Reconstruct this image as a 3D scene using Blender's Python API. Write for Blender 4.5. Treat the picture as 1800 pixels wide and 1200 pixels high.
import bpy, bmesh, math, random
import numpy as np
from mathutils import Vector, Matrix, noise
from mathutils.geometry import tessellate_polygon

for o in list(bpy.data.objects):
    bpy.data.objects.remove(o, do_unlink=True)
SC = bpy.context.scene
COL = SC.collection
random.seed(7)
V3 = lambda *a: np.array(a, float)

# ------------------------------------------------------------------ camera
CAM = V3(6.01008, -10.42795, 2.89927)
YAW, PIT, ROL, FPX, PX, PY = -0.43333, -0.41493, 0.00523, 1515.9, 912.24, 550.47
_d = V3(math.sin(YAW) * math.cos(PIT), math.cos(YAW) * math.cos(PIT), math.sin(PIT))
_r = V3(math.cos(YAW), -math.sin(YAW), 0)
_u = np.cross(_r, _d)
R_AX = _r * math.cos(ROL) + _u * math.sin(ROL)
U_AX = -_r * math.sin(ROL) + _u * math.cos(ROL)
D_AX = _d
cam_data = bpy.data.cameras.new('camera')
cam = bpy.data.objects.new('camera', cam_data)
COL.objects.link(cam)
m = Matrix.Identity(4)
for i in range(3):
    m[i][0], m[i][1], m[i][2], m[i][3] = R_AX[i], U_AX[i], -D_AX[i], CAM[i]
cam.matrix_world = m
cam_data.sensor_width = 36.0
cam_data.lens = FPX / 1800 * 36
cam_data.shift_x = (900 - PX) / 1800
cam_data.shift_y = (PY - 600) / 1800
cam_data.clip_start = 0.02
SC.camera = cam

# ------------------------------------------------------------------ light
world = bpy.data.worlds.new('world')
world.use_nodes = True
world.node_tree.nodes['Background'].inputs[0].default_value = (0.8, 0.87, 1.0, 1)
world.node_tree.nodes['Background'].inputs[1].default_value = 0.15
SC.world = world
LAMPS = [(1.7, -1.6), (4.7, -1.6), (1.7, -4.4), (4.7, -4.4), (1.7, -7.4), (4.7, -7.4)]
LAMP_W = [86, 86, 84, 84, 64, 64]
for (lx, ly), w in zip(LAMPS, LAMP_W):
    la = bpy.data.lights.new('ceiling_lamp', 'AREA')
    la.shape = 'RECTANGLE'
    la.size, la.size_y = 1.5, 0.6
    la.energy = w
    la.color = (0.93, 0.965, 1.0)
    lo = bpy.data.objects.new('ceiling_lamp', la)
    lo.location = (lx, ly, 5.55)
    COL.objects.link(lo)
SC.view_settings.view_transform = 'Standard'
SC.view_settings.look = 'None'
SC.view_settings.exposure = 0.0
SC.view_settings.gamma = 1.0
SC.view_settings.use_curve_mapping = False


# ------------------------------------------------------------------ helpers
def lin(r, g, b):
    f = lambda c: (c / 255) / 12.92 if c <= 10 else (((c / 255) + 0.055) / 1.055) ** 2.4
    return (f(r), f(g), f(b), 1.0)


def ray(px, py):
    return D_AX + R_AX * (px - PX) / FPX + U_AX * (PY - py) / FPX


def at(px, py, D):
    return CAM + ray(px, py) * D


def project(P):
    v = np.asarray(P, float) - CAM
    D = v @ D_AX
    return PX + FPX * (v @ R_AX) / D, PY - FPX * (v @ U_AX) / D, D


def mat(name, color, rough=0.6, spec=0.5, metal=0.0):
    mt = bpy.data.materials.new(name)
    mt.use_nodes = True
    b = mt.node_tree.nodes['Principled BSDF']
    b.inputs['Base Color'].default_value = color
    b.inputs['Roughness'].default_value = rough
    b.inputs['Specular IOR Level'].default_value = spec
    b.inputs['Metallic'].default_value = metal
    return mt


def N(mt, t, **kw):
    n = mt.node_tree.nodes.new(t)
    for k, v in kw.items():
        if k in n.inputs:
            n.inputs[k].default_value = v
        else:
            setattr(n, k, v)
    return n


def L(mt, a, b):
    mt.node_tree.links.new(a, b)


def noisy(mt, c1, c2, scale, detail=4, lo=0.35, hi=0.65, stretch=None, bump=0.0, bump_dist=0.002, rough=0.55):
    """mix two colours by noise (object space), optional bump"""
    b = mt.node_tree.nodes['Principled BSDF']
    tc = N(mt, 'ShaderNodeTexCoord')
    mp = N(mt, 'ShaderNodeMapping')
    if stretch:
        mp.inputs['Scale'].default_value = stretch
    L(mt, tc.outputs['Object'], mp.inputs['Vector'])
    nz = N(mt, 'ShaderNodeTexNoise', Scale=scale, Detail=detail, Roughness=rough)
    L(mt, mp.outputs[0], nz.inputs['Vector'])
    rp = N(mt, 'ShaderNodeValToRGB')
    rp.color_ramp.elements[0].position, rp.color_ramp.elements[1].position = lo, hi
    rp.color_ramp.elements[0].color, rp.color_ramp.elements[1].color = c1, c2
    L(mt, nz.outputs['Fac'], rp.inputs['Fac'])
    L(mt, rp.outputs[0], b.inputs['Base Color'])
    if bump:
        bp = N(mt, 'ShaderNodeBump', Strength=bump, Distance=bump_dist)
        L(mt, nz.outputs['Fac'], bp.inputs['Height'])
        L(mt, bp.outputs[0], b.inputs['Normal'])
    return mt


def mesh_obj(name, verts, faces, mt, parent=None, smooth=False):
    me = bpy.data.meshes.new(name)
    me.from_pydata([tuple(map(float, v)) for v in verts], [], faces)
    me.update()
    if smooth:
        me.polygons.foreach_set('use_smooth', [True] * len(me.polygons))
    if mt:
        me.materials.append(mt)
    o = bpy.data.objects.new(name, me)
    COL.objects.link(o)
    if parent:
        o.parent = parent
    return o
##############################
From the first line to the last, please quote the material above exactly.

OUTPUT FOR THIS TASK —
Reconstruct this image as a 3D scene using Blender's Python API. Write for Blender 4.5. Treat the picture as 1800 pixels wide and 1200 pixels high.
import bpy, bmesh, math, random
import numpy as np
from mathutils import Vector, Matrix, noise
from mathutils.geometry import tessellate_polygon

for o in list(bpy.data.objects):
    bpy.data.objects.remove(o, do_unlink=True)
SC = bpy.context.scene
COL = SC.collection
random.seed(7)
V3 = lambda *a: np.array(a, float)

# ------------------------------------------------------------------ camera
CAM = V3(6.01008, -10.42795, 2.89927)
YAW, PIT, ROL, FPX, PX, PY = -0.43333, -0.41493, 0.00523, 1515.9, 912.24, 550.47
_d = V3(math.sin(YAW) * math.cos(PIT), math.cos(YAW) * math.cos(PIT), math.sin(PIT))
_r = V3(math.cos(YAW), -math.sin(YAW), 0)
_u = np.cross(_r, _d)
R_AX = _r * math.cos(ROL) + _u * math.sin(ROL)
U_AX = -_r * math.sin(ROL) + _u * math.cos(ROL)
D_AX = _d
cam_data = bpy.data.cameras.new('camera')
cam = bpy.data.objects.new('camera', cam_data)
COL.objects.link(cam)
m = Matrix.Identity(4)
for i in range(3):
    m[i][0], m[i][1], m[i][2], m[i][3] = R_AX[i], U_AX[i], -D_AX[i], CAM[i]
cam.matrix_world = m
cam_data.sensor_width = 36.0
cam_data.lens = FPX / 1800 * 36
cam_data.shift_x = (900 - PX) / 1800
cam_data.shift_y = (PY - 600) / 1800
cam_data.clip_start = 0.02
SC.camera = cam

# ------------------------------------------------------------------ light
world = bpy.data.worlds.new('world')
world.use_nodes = True
world.node_tree.nodes['Background'].inputs[0].default_value = (0.8, 0.87, 1.0, 1)
world.node_tree.nodes['Background'].inputs[1].default_value = 0.15
SC.world = world
LAMPS = [(1.7, -1.6), (4.7, -1.6), (1.7, -4.4), (4.7, -4.4), (1.7, -7.4), (4.7, -7.4)]
LAMP_W = [86, 86, 84, 84, 64, 64]
for (lx, ly), w in zip(LAMPS, LAMP_W):
    la = bpy.data.lights.new('ceiling_lamp', 'AREA')
    la.shape = 'RECTANGLE'
    la.size, la.size_y = 1.5, 0.6
    la.energy = w
    la.color = (0.93, 0.965, 1.0)
    lo = bpy.data.objects.new('ceiling_lamp', la)
    lo.location = (lx, ly, 5.55)
    COL.objects.link(lo)
SC.view_settings.view_transform = 'Standard'
SC.view_settings.look = 'None'
SC.view_settings.exposure = 0.0
SC.view_settings.gamma = 1.0
SC.view_settings.use_curve_mapping = False


# ------------------------------------------------------------------ helpers
def lin(r, g, b):
    f = lambda c: (c / 255) / 12.92 if c <= 10 else (((c / 255) + 0.055) / 1.055) ** 2.4
    return (f(r), f(g), f(b), 1.0)


def ray(px, py):
    return D_AX + R_AX * (px - PX) / FPX + U_AX * (PY - py) / FPX


def at(px, py, D):
    return CAM + ray(px, py) * D


def project(P):
    v = np.asarray(P, float) - CAM
    D = v @ D_AX
    return PX + FPX * (v @ R_AX) / D, PY - FPX * (v @ U_AX) / D, D


def mat(name, color, rough=0.6, spec=0.5, metal=0.0):
    mt = bpy.data.materials.new(name)
    mt.use_nodes = True
    b = mt.node_tree.nodes['Principled BSDF']
    b.inputs['Base Color'].default_value = color
    b.inputs['Roughness'].default_value = rough
    b.inputs['Specular IOR Level'].default_value = spec
    b.inputs['Metallic'].default_value = metal
    return mt


def N(mt, t, **kw):
    n = mt.node_tree.nodes.new(t)
    for k, v in kw.items():
        if k in n.inputs:
            n.inputs[k].default_value = v
        else:
            setattr(n, k, v)
    return n


def L(mt, a, b):
    mt.node_tree.links.new(a, b)


def noisy(mt, c1, c2, scale, detail=4, lo=0.35, hi=0.65, stretch=None, bump=0.0, bump_dist=0.002, rough=0.55):
    """mix two colours by noise (object space), optional bump"""
    b = mt.node_tree.nodes['Principled BSDF']
    tc = N(mt, 'ShaderNodeTexCoord')
    mp = N(mt, 'ShaderNodeMapping')
    if stretch:
        mp.inputs['Scale'].default_value = stretch
    L(mt, tc.outputs['Object'], mp.inputs['Vector'])
    nz = N(mt, 'ShaderNodeTexNoise', Scale=scale, Detail=detail, Roughness=rough)
    L(mt, mp.outputs[0], nz.inputs['Vector'])
    rp = N(mt, 'ShaderNodeValToRGB')
    rp.color_ramp.elements[0].position, rp.color_ramp.elements[1].position = lo, hi
    rp.color_ramp.elements[0].color, rp.color_ramp.elements[1].color = c1, c2
    L(mt, nz.outputs['Fac'], rp.inputs['Fac'])
    L(mt, rp.outputs[0], b.inputs['Base Color'])
    if bump:
        bp = N(mt, 'ShaderNodeBump', Strength=bump, Distance=bump_dist)
        L(mt, nz.outputs['Fac'], bp.inputs['Height'])
        L(mt, bp.outputs[0], b.inputs['Normal'])
    return mt


def mesh_obj(name, verts, faces, mt, parent=None, smooth=False):
    me = bpy.data.meshes.new(name)
    me.from_pydata([tuple(map(float, v)) for v in verts], [], faces)
    me.update()
    if smooth:
        me.polygons.foreach_set('use_smooth', [True] * len(me.polygons))
    if mt:
        me.materials.append(mt)
    o = bpy.data.objects.new(name, me)
    COL.objects.link(o)
    if parent:
        o.parent = parent
    return o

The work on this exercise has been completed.